INFORMATION SHOWN ->
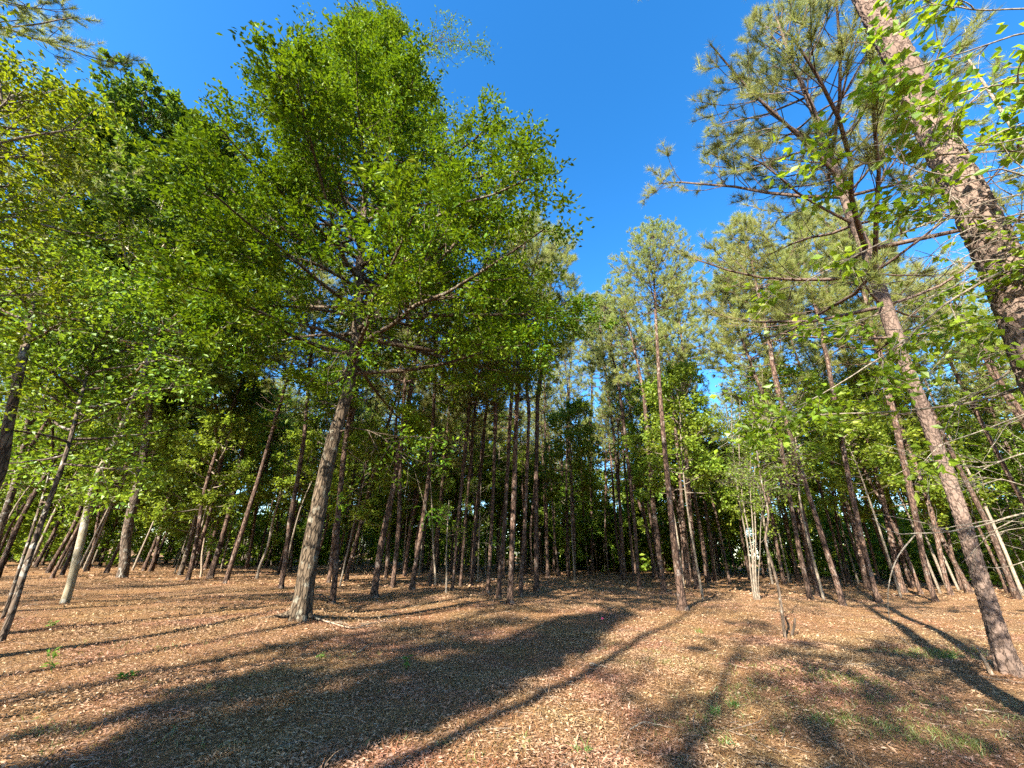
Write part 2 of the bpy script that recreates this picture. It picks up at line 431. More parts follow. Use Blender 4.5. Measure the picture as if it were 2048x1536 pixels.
# ------------------------------------------------------------------ crown kits (shared meshes)
def gen_pine(seed, L=10.0, lmax=2.7, dead=0.28, step=0.5, k=30, nl=0.17, nw=0.0045, dens=1.0, bark=None):
    r = np.random.default_rng(seed)
    st = np.zeros((1, 12, 3)); zz = np.linspace(0, L, 12)
    st[0, :, 2] = zz
    st[0, 1:, 0] = np.cumsum(r.normal(size=11) * 0.035); st[0, 1:, 1] = np.cumsum(r.normal(size=11) * 0.035)
    rs = (0.0095 * L) * (1 - zz / L) ** 0.85 + 0.012
    limbs = MB(); v, f = tubes(st, rs[None, :], 9); limbs.add(v, f)
    S, D, LN, LV = [], [], [], []
    z = 0.15
    while z < L - 0.25:
        t = z / L; n = int(r.integers(3, 6)); a0 = r.uniform(0, 6.28)
        for i in range(n):
            az = a0 + i * 6.283 / n + r.uniform(-0.4, 0.4)
            if t < dead:
                if r.random() < 0.35: continue
                ln = r.uniform(0.4, 1.7); live = r.random() < 0.12 + 0.5 * (t / dead) ** 3; el = r.uniform(-0.2, 0.3)
            else:
                tt = (t - dead) / (1 - dead)
                ln = lmax * ((1 - tt) ** 0.75 * 0.92 + 0.10) * r.uniform(0.42, 1.2) * min(1.0, 0.6 + tt * 3); live = True
                el = 0.0 + 0.95 * tt + r.uniform(-0.15, 0.2)
            x = np.interp(z, zz, st[0, :, 0]); y = np.interp(z, zz, st[0, :, 1])
            S.append((x, y, z)); D.append((math.cos(az) * math.cos(el), math.sin(az) * math.cos(el), math.sin(el))); LN.append(ln); LV.append(live)
        z += step * r.uniform(0.7, 1.35) * (1.0 if t < 0.75 else 0.7)
    S = np.array(S); D = np.array(D); LN = np.array(LN); LV = np.array(LV)
    B = polyl(S, D, LN, 7, r, (0, 0, 0.55), 0.09)
    rb = (0.007 + 0.010 * LN)[:, None] * np.linspace(1, 0.3, 7)[None, :]
    v, f = tubes(B, rb, 4); limbs.add(v, f)
    dd = B[~LV]
    if len(dd):
        Q, ql, _, _ = grow(dd, LN[~LV], 2, 0.3, 0.95, 0.4, 1.0, lambda l, s: l * 0.45 * (1.1 - s) + 0.08, 4, r, (0, 0, 0), 0.8, 0.15)
        v, f = tubes(Q, np.full((len(Q), 4), 0.006) * np.array([1, 0.8, 0.6, 0.3]), 3); limbs.add(v, f)
    Bl = B[LV]; Ll = LN[LV]
    cnt = np.maximum(2, (Ll * 3.4 * dens).astype(int))
    Q, ql, par, s = grow(Bl, Ll, cnt, 0.28, 1.0, 0.45, 1.05, lambda l, s: l * r.uniform(0.22, 0.5, len(l)) * (1.15 - s * 0.75) + 0.12, 5, r, (0, 0, 0.7), 0.55, 0.10)
    v, f = tubes(Q, (0.005 + 0.004 * ql)[:, None] * np.linspace(1, 0.5, 5)[None, :], 3); limbs.add(v, f)
    Q2, q2, _, _ = grow(Q, ql, np.maximum(1, (ql * 3.0 * dens).astype(int)), 0.3, 0.95, 0.4, 0.9, lambda l, s: r.uniform(0.10, 0.30, len(l)), 3, r, (0, 0, 0.6), 0.7, 0.08)
    v, f = tubes(Q2, np.full((len(Q2), 3), 0.005), 3); limbs.add(v, f)
    C, Dn = [], []
    for A in (Bl, Q, Q2):
        C.append(A[:, -1]); Dn.append(norm(A[:, -1] - A[:, -2]))
    m = ql > 0.3
    C.append(Q[m][:, 3]); Dn.append(norm(Q[m][:, 3] - Q[m][:, 2]))
    C.append(Q2[:, 1]); Dn.append(norm(Q2[:, 1] - Q2[:, 0]))
    C = np.concatenate(C + [st[0, -1:] ]); Dn = np.concatenate(Dn + [np.array([[0, 0, 1.0]])])
    Dn = norm(Dn + np.array([0, 0, 0.25]))
    fol = MB(); v, f = needles(C, Dn, k, nl, nw, r); fol.add(v, f, 0, False)
    return limbs.mesh('pine_limbs', [bark or M_PINE_BARK]), fol.mesh('pine_needle_tufts', [M_NEEDLE]), L

def gen_broad(seed, axis, prof, t0, n1, n2, n3, nl, leaf, wid, el=(-0.1, 1.0), curve=0.35, twig=(0.25, 0.6), spread=0.07,
              bark=None, leafm=None, droop=0.25, up=0.9, rmax=0.05, axis_r=None, sub=(0.25, 1.0), bare=0, noise1=0.10, env=None, flat=0.65):
    """axis: polyline of the stem (local), prof(t): reach of branches at height fraction t of the crown"""
    r = np.random.default_rng(seed)
    limbs = MB()
    A = spline(axis, 24)[None]
    if axis_r is not None:
        v, f = tubes(A, np.linspace(axis_r, 0.015, 24)[None, :], 8); limbs.add(v, f)
    s = t0 + (1 - t0) * (np.arange(n1) + r.uniform(0, 1, n1)) / n1
    s = np.clip(s, 0, 0.995)
    p, T = sample(A, np.zeros(n1, int), s)
    tt = (s - t0) / (1 - t0)
    az = np.arange(n1) * 2.39996 + r.uniform(-0.5, 0.5, n1)
    e = el[0] + (el[1] - el[0]) * tt + r.uniform(-0.18, 0.18, n1)
    D = np.stack([np.cos(az) * np.cos(e), np.sin(az) * np.cos(e), np.sin(e)], 1)
    LN = np.array([prof(x) for x in tt]) * r.uniform(0.65, 1.12, n1)
    B = polyl(p, D, LN, 8, r, (0, 0, curve), noise1)
    if env is not None:
        zs = A[0, :, 2]; axx = np.stack([np.interp(B[:, :, 2], zs, A[0, :, 0]), np.interp(B[:, :, 2], zs, A[0, :, 1])], -1)
        rel = B[:, :, :2] - axx; rad = np.hypot(rel[..., 0], rel[..., 1]); lim = env(B[:, :, 2], np.arctan2(rel[..., 1], rel[..., 0]))
        k = np.maximum(1.0, (rad / lim).max(1)); LN = LN / k
        B = B[:, :1] + (B - B[:, :1]) / k[:, None, None]
    rb = np.minimum(rmax, 0.010 + 0.011 * LN)[:, None] * np.linspace(1, 0.22, 8)[None, :]
    v, f = tubes(B, rb, 5); limbs.add(v, f)
    Q, ql, par, ss = grow(B, LN, np.maximum(3, (n2 * LN / max(LN.max(), 0.1)).astype(int)), sub[0], sub[1], 0.4, 1.15, lambda l, s: l * r.uniform(0.25, 0.5, len(l)) * (1.25 - s) + 0.25, 6, r, (0, 0, 0.15), flat, 0.13)
    v, f = tubes(Q, (0.005 + 0.006 * ql)[:, None] * np.linspace(1, 0.35, 6)[None, :], 3); limbs.add(v, f)
    W, wl, _, _ = grow(np.concatenate([Q]), ql, n3, 0.15, 1.0, 0.4, 1.2, lambda l, s: r.uniform(twig[0], twig[1], len(l)), 3, r, (0, 0, -0.1), flat, 0.15)
    if bare:
        X, xl, _, _ = grow(B, LN, bare, 0.05, 0.7, 0.5, 1.4, lambda l, s: r.uniform(0.4, 1.2, len(l)), 5, r, (0, 0, -0.5), 0.9, 0.25)
        v, f = tubes(X, np.full((len(X), 5), 0.006) * np.linspace(1, 0.3, 5), 3); limbs.add(v, f)
        X2, _, _, _ = grow(X, xl, 3, 0.3, 1.0, 0.5, 1.2, lambda l, s: r.uniform(0.15, 0.5, len(l)), 4, r, (0, 0, -0.3), 0.9, 0.2)
        v, f = tubes(X2, np.full((len(X2), 4), 0.004) * np.linspace(1, 0.3, 4), 3); limbs.add(v, f)
    fol = MB()
    v, f = leaves_on(W, nl, leaf, wid, r, spread, up, droop); fol.add(v, f, 0, False)
    return limbs, fol

def shared(lf, bark, leafm, nm):
    return lf[0].mesh(nm + '_limbs', [bark]), lf[1].mesh(nm + '_leaves', [leafm])

PINES = [gen_pine(100 + i, 10.0, lm, dd, st, 34, 0.23, 0.0105, 1.15) for i, (lm, dd, st) in enumerate(
    [(3.4, 0.26, 0.5), (3.8, 0.20, 0.55), (3.2, 0.30, 0.46), (3.6, 0.30, 0.5)])]
PINES_FAR = [gen_pine(140 + i, 10.0, lm, dd, st, 15, 0.27, 0.014, 0.72) for i, (lm, dd, st) in enumerate(
    [(3.3, 0.24, 0.55), (3.6, 0.30, 0.55), (3.0, 0.20, 0.55)])]
PINE_NEAR = gen_pine(171, 10.0, 5.2, 0.02, 0.36, 36, 0.21, 0.0085, 1.15)
PINE_BIG = gen_pine(172, 10.0, 4.1, 0.06, 0.54, 44, 0.17, 0.0068, 1.1, M_PINE_NEAR)

def prof_round(R, k=0.55):
    return lambda t: R * (math.sin(math.pi * min(1, 0.22 + 0.78 * t)) ** k * 0.9 + 0.10)

def small_kit(seed, H, R, n1, n2, n3, nl, leaf, wid, bark, leafm, nm, r0=0.035, t0=0.25, lean=0.3, el=(0.0, 0.9)):
    r = np.random.default_rng(seed + 5)
    ax = [(0, 0, -0.05), (r.normal() * lean * 0.3, r.normal() * lean * 0.3, H * 0.35), (r.normal() * lean, r.normal() * lean, H * 0.7), (r.normal() * lean, r.normal() * lean, H)]
    lf = gen_broad(seed, ax, prof_round(R), t0, n1, n2, n3, nl, leaf, wid, el, 0.3, leafm=leafm)
    st = MB(); v, f = tubes(spline(ax, 16)[None], np.linspace(r0, r0 * 0.2, 16)[None, :], 7); st.add(v, f)
    return st.mesh(nm + '_stem', [bark]), lf[0].mesh(nm + '_twigs', [bark]), lf[1].mesh(nm + '_leaves', [leafm])

UNDER = [small_kit(300, 9.0, 2.6, 28, 8, 6, 9, 0.19, 0.12, M_TWIG, M_UNDER, 'understory', 0.055, 0.38),
         small_kit(301, 11.0, 2.4, 32, 8, 6, 9, 0.19, 0.12, M_WHITE_STEM, M_UNDER, 'understory', 0.06, 0.42),
         small_kit(302, 6.5, 2.2, 24, 8, 6, 9, 0.17, 0.11, M_WHITE_STEM, M_MAPLE, 'understory', 0.04, 0.3)]

# ------------------------------------------------------------------ tree builders
def plane_pt(base, px, py):
    """point of the pixel's ray on the upright plane through base that faces the camera"""
    n = np.array([base[0] - EYE[0], base[1] - EYE[1], 0.0]); n /= np.linalg.norm(n)
    d = ray(px, py); t = ((base - EYE) @ n) / (d @ n)
    return EYE + d * t

def px_per_m(p):
    n = np.array([p[0] - EYE[0], p[1] - EYE[1], 0.0]); n /= np.linalg.norm(n)
    s = np.array([n[1], -n[0], 0.0]) * 0.1
    a = project(p - s); b = project(p + s)
    return abs(b[0] - a[0]) / 0.2 * 1.22

def stand_crown(root, kit, at, direction, length, spin, names=('limbs', 'crown')):
    k = length / kit[2]
    q = Vector((0, 0, 1)).rotation_difference(Vector(direction)) @ Quaternion((0, 0, 1), spin)
    out = []
    for nm, me in zip(names, kit[:2]):
        o = link(nm, me, root, at); o.rotation_mode = 'QUATERNION'; o.rotation_quaternion = q; o.scale = (k, k, k)
        out.append(o)
    out[1]['kind'] = 'stuff'
    return k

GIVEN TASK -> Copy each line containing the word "that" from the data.

REPLY ->
Write part 2 of the bpy script that recreates this picture. It picks up at line 431. More parts follow. Use Blender 4.5. Measure the picture as if it were 2048x1536 pixels.
    """point of the pixel's ray on the upright plane through base that faces the camera"""